The theory of "real numbers" (or at least the theory of algebraic numbers) is easier than the theory of "integers". The theory of real order is decidable. The theory of real addition & ordering is decidable. The theory of real closed fields (+,*,<; i.e., polynomials with integral coefficients) is decidable. The theory of integers with a single successor function ("1+") is decidable, but harder than that of real closed fields. This is like the integers, but you can only emulate addition/subtraction of constants, and cannot emulate multiplication of 2 arbitrary integers. The theory of integers (with addition & multiplication) is undecidable. So, in order to define the integers within the real numbers, you need to add enough additional structure to emulate finite chains (i.e., induction). Most of the emulations I've seen involve things like complex numbers, sines & cosines, so you emulate the integral periodic structure of sines/cosines. At 06:13 PM 10/21/2011, David Wilson wrote:
How do you show that there is an integer greater than any given real number?
The real question is, given the axioms for the real numbers (Dedekind-complete ordered field), how do you define the "real integers" within them.

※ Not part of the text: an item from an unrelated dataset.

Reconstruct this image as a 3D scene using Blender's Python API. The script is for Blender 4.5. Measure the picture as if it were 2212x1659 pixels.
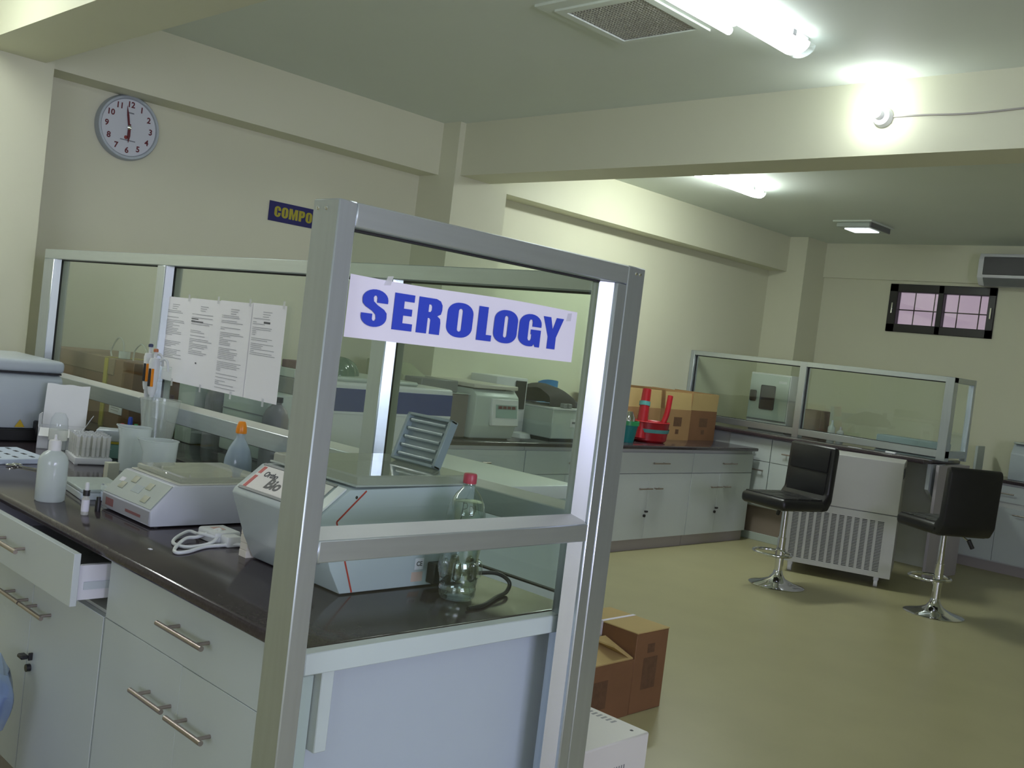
import bpy, bmesh, math, random
from mathutils import Vector, Matrix
random.seed(7)
for o in list(bpy.data.objects): bpy.data.objects.remove(o)
SC = bpy.context.scene
COL = SC.collection
PI = math.pi
# ------------------------------------------------------------------ camera
yaw, pitch, roll, FPX = 0.77000253, -0.03484829, 0.12003033, 2188.3
fw = Vector((-math.sin(yaw)*math.cos(pitch), math.cos(yaw)*math.cos(pitch), math.sin(pitch)))
r0 = Vector((math.cos(yaw), math.sin(yaw), 0)); u0 = r0.cross(fw)
rt = r0*math.cos(roll) + u0*math.sin(roll); up = u0*math.cos(roll) - r0*math.sin(roll)
cd = bpy.data.cameras.new('camera'); cam = bpy.data.objects.new('camera', cd); COL.objects.link(cam)
cd.sensor_fit = 'HORIZONTAL'; cd.sensor_width = 36; cd.lens = FPX/2212*36; cd.clip_start = 0.02
cam.matrix_world = Matrix(((rt.x, up.x, -fw.x, 0), (rt.y, up.y, -fw.y, 0), (rt.z, up.z, -fw.z, 1.5), (0, 0, 0, 1)))
SC.camera = cam
# ------------------------------------------------------------------ world, daylight and exposure
W = bpy.data.worlds.new('world'); SC.world = W; W.use_nodes = True
W.node_tree.nodes['Background'].inputs[0].default_value = (0.80, 0.76, 0.84, 1)
W.node_tree.nodes['Background'].inputs[1].default_value = 0.75
SC.view_settings.view_transform = 'Standard'; SC.view_settings.look = 'None'
SC.view_settings.gamma = 1; SC.view_settings.use_curve_mapping = False
SC.view_settings.exposure = -0.08
TUBE, TUBE_FAR, TUBE_SIDE, BULB = 11.5, 92.0, 30.0, 52.0
def area(name, loc, target, sx, sy, energy, color):
    l = bpy.data.lights.new(name, 'AREA'); l.shape = 'RECTANGLE'; l.size = sx; l.size_y = sy
    l.energy = energy; l.color = color
    o = bpy.data.objects.new(name, l); COL.objects.link(o); o.location = loc
    o.rotation_euler = (Vector(target)-Vector(loc)).to_track_quat('-Z', 'Y').to_euler()
    return o
# daylight added as fill by area lights outside two unseen windows
area('daylight_fill', (0.9, -3.35, 1.75), (0.0, 2.0, 1.0), 2.2, 1.3, 60, (0.73, 0.80, 1.0))
area('daylight_fill', (3.95, 0.6, 1.75), (-2, 1.0, 1.0), 2.2, 1.3, 185, (0.72, 0.70, 1.0))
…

Two possibilities spring to mind.
Definition A: The "real integers" are the minimal subset of R that contains 1 and is closed over negation and addition.
Definition B: 1 is a "real integer", and there is a unique "real integer" in every half-open unit interval of R.
Definition A seems more in the spirit of the number theory definition of Z. However, I do not immediately see how it answers my original question.
Definition B immediately answers my original question. For any real number r, there is a unique integer on the half-open interval (r, r+1] which must be greater than r.
Presumably definitions A and B are equivalent. Is the proof easy?